President Donald Trump on the Chairman of the Joint Chiefs of Staff General Mark Milley’s comments that he regrets appearing alongside him in the photo in Lafayette Square:

HARRIS FAULKNER: General Milley, Joint Chiefs of Staff, I don’t know how much you knew that he was going to say today before he spoke. But he says he regrets having been there. He apologized, having been there on the Lafayette Square with you for the picture, the infamous picture as you walked to the church and held the bible.

PRESIDENT DONALD TRUMP: I think it was a beautiful picture. I’ll tell you, I think Christians think it was a beautiful picture

FAULKNER: but why do you think you’re hearing from General Milley, from Secretary of Defense Esper, and not why you think you are, but do you think it’s significant?

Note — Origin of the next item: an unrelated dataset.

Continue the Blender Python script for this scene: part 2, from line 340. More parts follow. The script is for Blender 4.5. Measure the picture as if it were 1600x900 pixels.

TRUMP: No, I don’t think so. I mean, if that’s the way they feel, I think that’s fine. I have good relationships with the military. I’ve rebuilt our military. I spent two and a half-trillion dollars. Nobody else did. When we took it over from President Obama and Biden, the military was a joke. The military was depleted. They had planes that were 50, 60 years old. They had old broken equipment. We had no ammunition. We had no ammunition. Now, we have the greatest military we’ve ever had. I have a very good – and we have space force. I mean, I just did something that wasn’t done in almost 80 years. It’s a new force. It’s called space force. And that’s where the future is in space. I mean, a lot of people don’t get it.